Thoughts On The Dead

Musings on the Most Ridiculous Band I Can't Stop Listening To

Potential Problems With The Proposed Border Fence Between The US And Canada

  • It’s just fucking stupid.
  • That right there is problemo numero uno.
  • Wait, sorry: that’s the other border.
  • Bit of a hassle, eh?
  • If you took your dumbest friend or cousin, kept him awake for 48 hours by any means available up to and including intravenous crystal meth use, then hit him moderately hard in the skull with a ball-peen hammer four or five times?
  • That guy’s ideas would be smarter than “let’s build a wall along the northern border.”
  • (I’m not getting into an ad hominem thing about Scott Walker, either, though he is dumb as a duffel bag full of raccoons – this is purely about the idea and its merits.)
  • It would cost literally everything and take literally forever.
  • To solve a problem that literally does not exist.
  • Literally is only used correctly once in the previous two sentences.
  • The border, stretching from Lubec in the east to Blaine in the west, is over 5,000 miles long.
  • An easy way to visualize 5,000 miles is to picture a football field, and then imagine a row of them stretching 5,000 miles.
  • And it’s not an easy 5,000 miles, either.
  • It follows the basic east-west narrative of the continent: first third is forests, second is plain, then mountains.
  • Forests, plains, and mountains hate people and try to kill them as hard as they can.
  • Much of the border is uninhabited except for the reanimated corpses of 18th century fur trappers, or rabid moose, or the dreaded Were-Geddy.
  • (It’s like a werewolf, but, you know: Geddy Lee.
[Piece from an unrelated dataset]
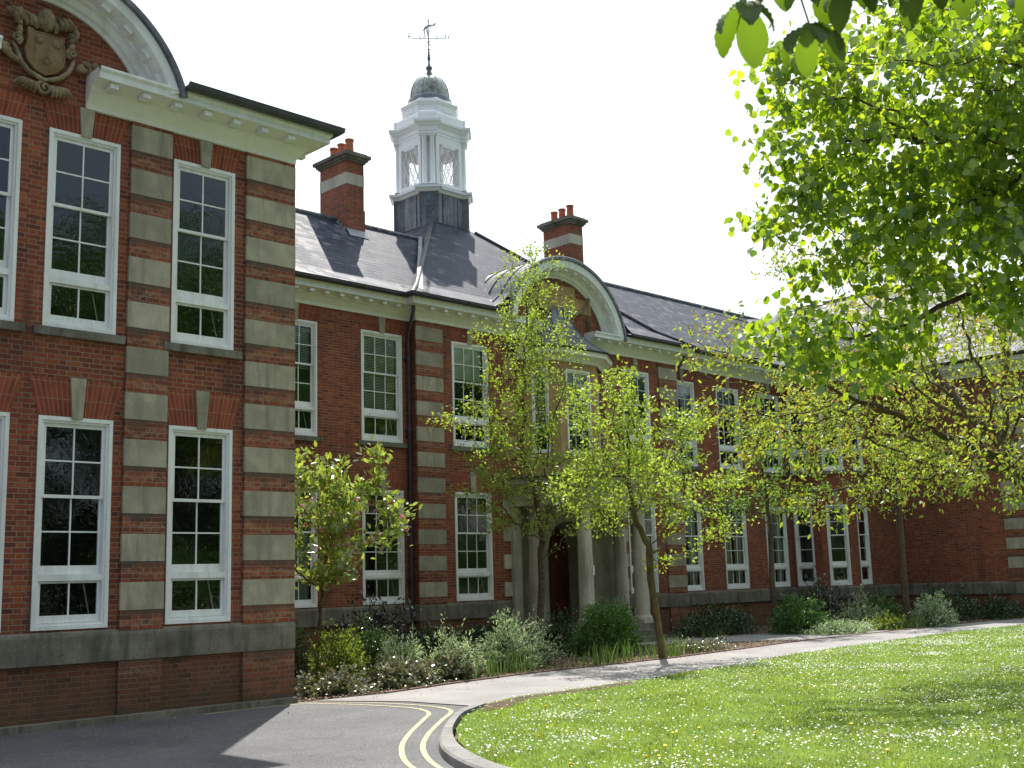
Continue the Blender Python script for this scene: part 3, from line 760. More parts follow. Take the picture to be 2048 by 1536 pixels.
# segmental gables -------------------------------------------------
def arc_extrude(mb, xc, zc, prof_rd, yw, a0, a1, n=40, mi=0):
    """profile [(radius, out)] swept round the arc in the plane y = yw"""
    rings = []
    for i in range(n + 1):
        a = a0 + (a1 - a0) * i / n
        rings.append([(xc + r * math.cos(a), yw - d, zc + r * math.sin(a)) for r, d in prof_rd])
    mb.loft(rings, True, True, mi)
def gable(xc, zc, Ri, Ro, yw, back, flare=None, zf=CZ + .5):
    G = empty('arched_gable', (xc, yw, zc), parent=B)
    a0 = math.asin((zf - .02 - zc) / (Ro)); a1 = math.pi - a0
    ai = math.asin((zf - .02 - zc) / Ri)
    mb = MB()                                       # brick tympanum
    n = 32; b0 = math.asin(max(-1, min(1, (9.02 - zc) / (Ri + .06))))
    pts = [(xc + (Ri + .06) * math.cos(b0 + (math.pi - 2 * b0) * i / n), zc + (Ri + .06) * math.sin(b0 + (math.pi - 2 * b0) * i / n)) for i in range(n + 1)]
    m0 = len(pts)
    mb.add([(x, yw - .012, z) for x, z in pts] + [(x, yw + .3, z) for x, z in pts], [tuple(range(m0 - 1, -1, -1))] + [(i, i + 1, m0 + i + 1, m0 + i) for i in range(m0 - 1)])
    mb.build('tympanum', 'brick_gable', G)
    k = Ro - Ri
    mb = MB(); arc_extrude(mb, xc, zc, [(Ri, .0), (Ri, .05), (Ri + .05, .06), (Ri + .07, .12), (Ri + .15, .16), (Ri + .17, .22), (Ri + .20, .24), (Ri + .24, .46), (Ri + .26, .49), (Ro, .51), (Ro, .0)], yw, a0 - .03, a1 + .03)
    am = mb.build('arch_moulding', 'white', G, smooth=30)
    cnt = int((a1 - a0) * Ro / .46)
    for i in range(cnt):
        a = a0 + (a1 - a0) * (i + .5) / cnt; rr = Ri + .175; ca, sa = math.cos(a), math.sin(a)
        def pt(r, t, d): return (xc + (r) * ca - t * sa, yw - d, zc + (r) * sa + t * ca)
        v = [pt(rr - .03, -.08, .26), pt(rr - .03, .08, .26), pt(rr + .06, .08, .26), pt(rr + .06, -.08, .26), pt(rr - .015, -.08, .42), pt(rr - .015, .08, .42), pt(rr + .08, .08, .42), pt(rr + .08, -.08, .42)]
        mb = MB(); mb.add(v, [(0, 3, 2, 1), (4, 5, 6, 7), (0, 1, 5, 4), (1, 2, 6, 5), (2, 3, 7, 6), (3, 0, 4, 7)]); mb.build('modillion', 'white', am)
    mb = MB(); arc_extrude(mb, xc, zc, [(Ro + .003, .0), (Ro + .003, .53), (Ro + .02, .56), (Ro + .10, .56), (Ro + .13, .53), (Ro + .13, .0)], yw, a0 - .06, a1 + .06)
    mb.build('lead_capping', 'lead', G, smooth=30)
    # barrel roof running back, kicked out at the feet behind the front
    mb = MB(); R2 = Ro + .11; n = 28; sec = []
    fl = flare or .0
    left = [(-(R2 + .95 * fl), zf + .06 - zc), (-(R2 + .55 * fl), zf + .12 - zc), (-(R2 + .2 * fl), zf + .3 - zc), (-R2 * math.cos(a0 + .28), R2 * math.sin(a0 + .28) + .02)] if flare else []
    sec += left
    for i in range(n + 1):
        a = math.pi - (a0 + .35) - (math.pi - 2 * a0 - .7) * i / n if flare else math.pi - a0 - (math.pi - 2 * a0) * i / n
        sec.append((R2 * math.cos(a), R2 * math.sin(a)))
    sec += [(-x, z) for x, z in reversed(left)]
    mb.loft([[(xc + x, yw - .40, zc + z) for x, z in sec], [(xc + x, yw + back, zc + z) for x, z in sec]], False)
    rf = mb.build('barrel_roof', 'lead', G, smooth=60)
    mb = MB()
    for yy in [yw + .1 + .62 * j for j in range(int(back / .62))]:
        mb.tube([(xc + x * 1.004, yy, zc + z + .012) for x, z in sec], .022, 5)
    mb.build('roll_seams', 'lead', rf)
    return G
GW = gable(6.52, 8.83, 1.70, 2.10, W, 5.5)
GC = gable(XC, 9.02, 2.13, 2.60, C_, 3.6, flare=1.0)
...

How does he howl so high?)
  • There are also many lakes, which are not conducive to fences.
  • They float away.
  • The western third of the continent would be the toughest section, we would all agree.
  • It’s the Rocky fucking Mountains.
  • The Rocky Mountains hate people so much that not only do they murder human beings with some regularity, but also occasionally make people eat one another.
  • Are there Yeti there?
  • What about Wampa?
  • Isn’t the mountain range itself the best kind of barrier?
  • And: if someone can make it over those untamed mountains that have neither roads nor food, do you think a fence will stop him?
  • There is also the cost.
  • It recently cost $2 billion to build a tunnel in Boston.
  • This is bigger than that, and that’s before you start calculating the cost of ‘squatch attacks.
  • There will be ‘squatch attacks, plus workers will inevitably strike ‘squatches with their cars and then engage in escalating silliness trying to nurse them back to health.
  • Maybe they’ll even learn something through their new friendship.
  • And then the ‘squatch will eat the whole family.
  • Then there’s the less tangible problems.
  • I, for one, am kind of proud of our undefended border: if America and Canada were in a sitcom, we would always be walking into each others’ houses without asking.
  • Canada is our Larry from Three’s Company, or perhaps Kramer, Schneider, Urkel.
  • In all honesty: who would you rather share the world’s largest border with?
  • Germany?
  • Ask Belgium how well that turns out.
  • I don’t know a ton about construction, but can you do it in the winter?
  • Because Canada is where winter is from.
  • You could probably only work on the fence for five or six weeks a year, which could be viable if you managed to put 85 million people on the job at once, but that might cause supply line backups.
  • Perhaps the whole thing’s just dumb?


  1. The fact that most of us are grown men and women, makes our time spent here in the C-section even more hilarious..

    I sneak these in,
    wife is like.. “what are you doin” and I am like “nothing honey”..


  2. In these regions, the Dire Wolf collects his due.

  3. Wasn’t it a Canadian who sang “I don’t want your War Machine/I don’t want your ghetto scene/American Woman/Stay away from me”?